LONDON: Meta has appointed Egypt-born Dina Powell McCormick as its new president and vice chairman.

The company said on Monday that the former Goldman Sachs partner and White House official, who previously served on Meta’s board of directors, is stepping up into a senior leadership role as the company accelerates its push into artificial intelligence and global infrastructure.

Powell McCormick, who was born in Cairo and moved to the US as a young girl, will join the management team and help guide its overall strategy and execution. She will work closely with Meta’s Compute and infrastructure teams, the company said, overseeing multi-billion-dollar investments in data centers, energy systems and global connectivity, while building new strategic capital partnerships.

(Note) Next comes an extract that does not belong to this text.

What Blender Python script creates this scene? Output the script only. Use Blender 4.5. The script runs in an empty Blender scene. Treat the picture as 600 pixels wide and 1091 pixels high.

“Dina’s experience at the highest levels of global finance, combined with her deep relationships around the world, makes her uniquely suited to help Meta manage this next phase of growth as the company’s president and vice chairman,” Meta founder and CEO Mark Zuckerberg said.

Powell McCormick has more than 25 years of experience in finance, national security and economic development. She spent 16 years as a partner at Goldman Sachs in senior leadership roles, and served two US presidents, including stints as deputy national security adviser to Donald Trump, and a senior State Department official under George W. Bush.

Most recently, she was vice chair and president of global client services at merchant bank BDT & MSD Partners.